Print the lines of the listing below verbatim from its first line through the line bearing "S = bpy.context.scene". Any pictures are to be omitted.

>> begin

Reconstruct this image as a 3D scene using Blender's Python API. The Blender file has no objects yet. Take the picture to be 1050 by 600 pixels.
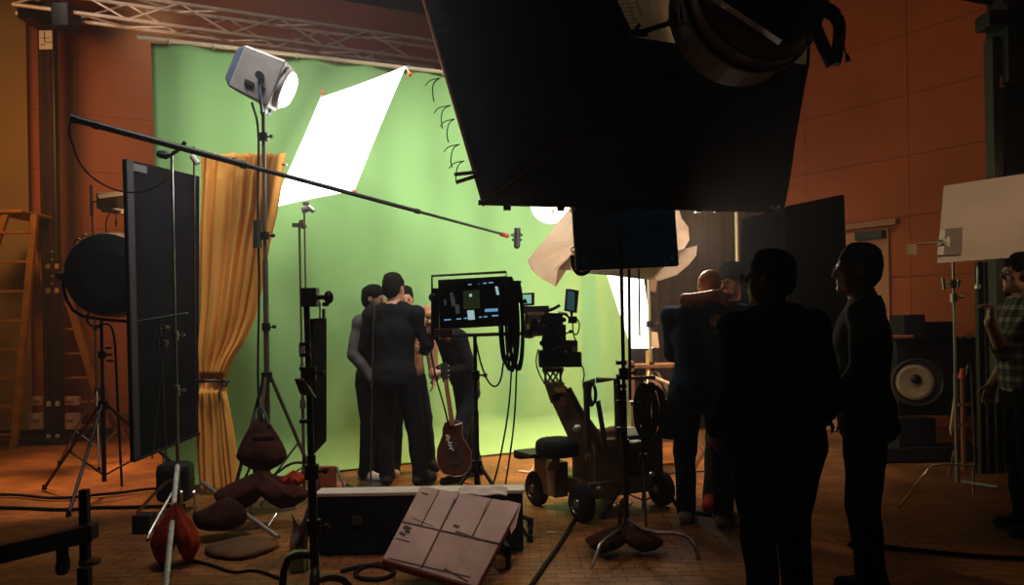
import bpy, bmesh, math, random
import numpy as np
from mathutils import Vector, Matrix
random.seed(7)
C = bpy.context.scene.collection
S = bpy.context.scene

# ---------------------------------------------------------------- camera, world, exposure, big lights
CAMZ, F, CX, CY, TH = 1.43, 820.0, 525.0, 326.0, math.radians(1.0)
RIGHT = Vector((math.cos(TH), 0, -math.sin(TH))); UP = Vector((math.sin(TH), 0, math.cos(TH))); FWD = Vector((0, 1, 0))
cd = bpy.data.cameras.new('camera'); cam = bpy.data.objects.new('camera', cd); C.objects.link(cam)
cd.sensor_width = 36.0; cd.lens = F / 1050 * 36; cd.shift_y = (CY - 300) / 1050; cd.clip_end = 100
mw = Matrix((RIGHT, UP, -FWD)).transposed().to_4x4(); mw.translation = (0, 0, CAMZ); cam.matrix_world = mw
S.camera = cam
S.view_settings.view_transform = 'Standard'; S.view_settings.look = 'None'; S.view_settings.gamma = 1
S.view_settings.use_curve_mapping = False; S.view_settings.exposure = 0.0
S.cycles.use_denoising = True; S.cycles.max_bounces = 6; S.cycles.sample_clamp_indirect = 4; S.cycles.volume_bounces = 0
w = bpy.data.worlds.new('world'); S.world = w; w.use_nodes = True
w.node_tree.nodes['Background'].inputs[0].default_value = (1.0, 0.55, 0.3, 1); w.node_tree.nodes['Background'].inputs[1].default_value = 0.003
vs_ = w.node_tree.nodes.new('ShaderNodeVolumeScatter'); vs_.inputs['Density'].default_value = .014; vs_.inputs['Anisotropy'].default_value = .55
w.node_tree.links.new(vs_.outputs[0], w.node_tree.nodes['World Output'].inputs['Volume'])   # thin studio haze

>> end

Solution for this problem
Reconstruct this image as a 3D scene using Blender's Python API. The Blender file has no objects yet. Take the picture to be 1050 by 600 pixels.
import bpy, bmesh, math, random
import numpy as np
from mathutils import Vector, Matrix
random.seed(7)
C = bpy.context.scene.collection
S = bpy.context.scene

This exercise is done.